Persoalan imajinasi ini menjadi sebuah pokok pemikiran saya dan juga untuk menjelaskan kenapa saya butuh media untuk mengekspresikan pemikiran saya atau hal-hal yang saya pikirkan untuk mewujud di dunia ini. Misalnya alasan-alasan kenapa saya tetap menulis, mengerjakan hal-hal kecil seperti merajut, menggambar, membuat buku, berimajinasi, mengarang cerita, atau bahkan bermimpi dan membangun cita-cita baru, pada dasarnya adalah upaya untuk menjadikan perjalanan hidup tidak sekadar soal penerimaan. Pun dengan berbagai upaya pengembangan imajinasi itu dan memperkaya pengalaman hidup apapun, saya memiliki bekal yang cukup untuk menempatkan diri pada posisi entitas lain yang ingin saya pahami.

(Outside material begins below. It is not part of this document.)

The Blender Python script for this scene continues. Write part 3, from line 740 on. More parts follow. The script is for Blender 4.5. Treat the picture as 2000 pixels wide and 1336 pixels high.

Tapi kemudian harus saya sampaikan bahwa tulisan ini tidak bermaksud mengajak kalian untuk melakukan sesuatu atau beralih menyetujui pendapat saya. Lagi-lagi semua ini saya tuliskan untuk menenangkan keresahan eksistensial saya sebagai manusia dan sebagai individu dan karenanya, biarkan saya cukup puas dengan penjelasan ini.
Saya hanya merasa menemukan sesuatu yang sebelumnya berada pada posisi ‘sepertinya saya paham tapi sulit menjelaskan’. Barangkali rangkaian kalimat ini masih begitu membingungkan untuk pembaca sekalian, atau ternyata kalian anggap sebagai ‘oh, itu mah aku juga paham’. Untuk itu harus saya katakan bahwa saya tidak masalah dengan apapun yang kalian pikirkan. Petualangan saya untuk mempertanyakan hal-hal dan mencari jawabannya toh tidak akan berhenti hanya dengan penjelasan ini. Barangkali–siapa yang tahu?–ini hanyalah hal-hal yang saya percayai sejak saya pahami hingga saya selesai mengetikkan semuanya, hehe. Tapi begitulah, memang kita akan terus menerus dibelenggu oleh pertanyaan eksistensial. So cheers!